Raffigurante un “Angelo attero con tamburello”, la scultura in marmo di Candoglia è databile fra il quinto e il sesto decennio del Quattrocento. Proveniente dal capitello di un pilone del Duomo, si trova oggi esposta in Museo presso la sala n. 6, dedicata appunto alle statuette dei capitelli dei piloni.
Come specificato nel titolo, l’opera rappresenta un angelo attero, cioè senza ali, intento a percuotere con la mano destra un tamburello. Egli indossa una lunga tunica ricoperta da una sopravveste rimboccata in vita, dal panneggio molto semplificato, che copre forme sode e compatte.
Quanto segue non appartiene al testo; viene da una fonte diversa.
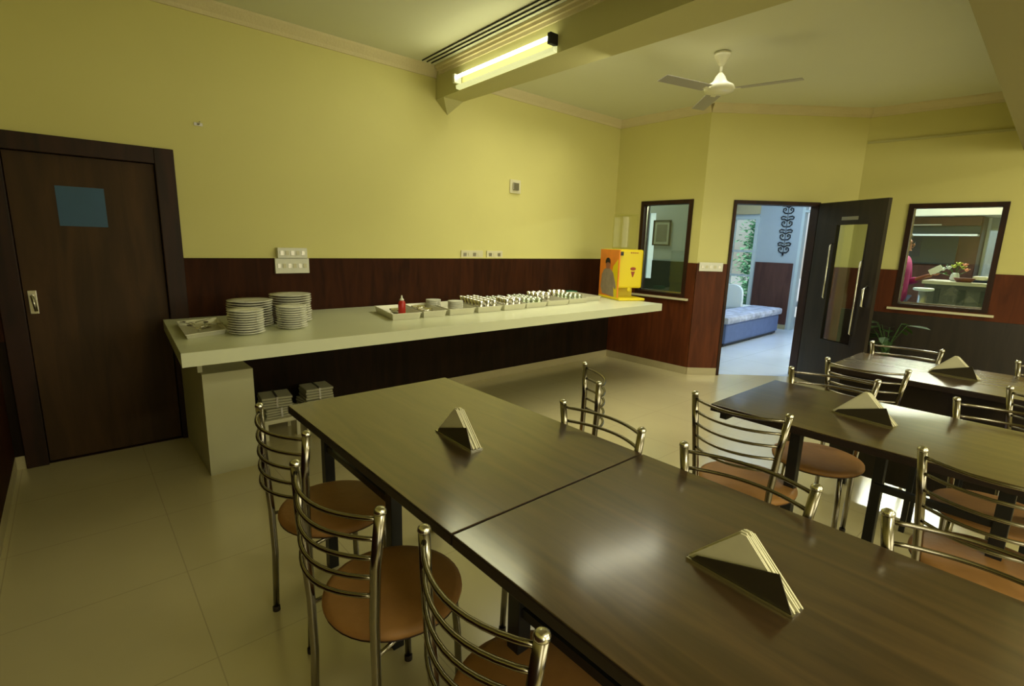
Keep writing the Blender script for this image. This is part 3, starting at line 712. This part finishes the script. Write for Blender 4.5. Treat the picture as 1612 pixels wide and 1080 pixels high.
# sofa
so = thing('daybed', 'low blue-grey daybed with a pale patterned throw in the lobby', 'sofa', (7.25, 3.46, 0), .04)
one('base', lambda b: box(b, 0, 2.12, .0, .50, .05, .36, None, .04), 'sofa', so)
one('throw', lambda b: box(b, -.02, 2.18, -.03, .52, .345, .46, None, .05), 'throw', so, 'pale blue patterned throw')
for x_ in (.05, 1.05, 2.0):
    for y_ in (.08, .42): one('leg', lambda b: box(b, x_, x_ + .05, y_ - .025, y_ + .025, 0, .049), 'iron', so)
one('skirt_board', lambda b: box(b, .02, 2.1, .03, .05, .02, .049), 'iron', so)
ac = thing('lobby_chair', 'white round-backed chair standing behind the daybed', 'chair', (9.0, 4.34, 0))
def rback(b):
    pts = [(0, -.27, .40), (0, .27, .40)] + [(0, .27 * math.cos(t), .60 + .24 * math.sin(t)) for t in [i * PI / 12 for i in range(13)]]
    pts = [(0, -.26, .42), (0, .26, .42)] + [(0, .26 * (abs(math.cos(t)) ** .6) * (1 if math.cos(t) > 0 else -1), .58 + .25 * math.sin(t) ** .6) for t in [max(1e-6, i * PI / 14) for i in range(14)]] + [(0, -.26, .58)]
    poly(b, pts, (.07, 0, 0))
one('backrest', rback, 'wcush', ac)
one('seat', lambda b: box(b, .0701, .50, -.26, .26, .36, .44, None, .02), 'wcush', ac)
for sx in (.03, .45):
    for sy in (-.22, .22): one('leg', lambda b: box(b, sx - .0, sx + .04, sy - .02, sy + .02, 0, .3599), 'iron', ac)
sb = thing('side_table', 'small black side table against the end of the daybed', 'table', (6.98, 3.68, 0))
one('tabletop', lambda b: box(b, -.17, .17, -.2, .2, .46, .50, None, .006), 'iron', sb)
one('cabinet_body', lambda b: box(b, -.15, .15, -.18, .18, .04, .4599), 'iron', sb)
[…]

L’angelo ha occhi sottili e allungati dalle pupille incise, guance piene, naso piccolo e il capo ricoperto da grandi boccoli. Il dato anatomico è ricondotto a una notevole stilizzazione formale. La figura, ben eretta, mostra una sua dinamica interna nella torsione del busto, con il capo volto verso la destra del personaggio e le mani a sinistra, nel gesto di suonare; in basso, a tendere la veste dalle pesanti pieghe verticali, sporge il ginocchio sinistro lievemente flesso.
Per quanto riguarda il versante stilistico, gli studiosi hanno attribuito l'”Angelo attero con tamburello” a un ignoto scultore forse di origini italiane, operante presso il cantiere del Duomo intorno alla metà del Quattrocento e probabilmente autore anche del coevo “Angelo attero turiferario loricato”, sempre esposto in Museo e proveniente dallo stesso capitello.
Inoltre, entrambe le statuette mostrano affinità con le sculture dell’arca Torelli in Sant’Eustorgio a Milano, oggi attribuita a Martino Benzoni e Luchino Cernuschi, attivi anche per il Duomo: in particolare, nell'”Angelo attero con tamburello” l’autore tenta, come Benzoni, un parziale e cauto rinnovamento del linguaggio scultoreo imposto a Milano da Jacopino da Tradate fin dai primi anni del Quattrocento, attraverso la semplificazione grafica dei panneggi e la pienezza dei volumi e delle carni.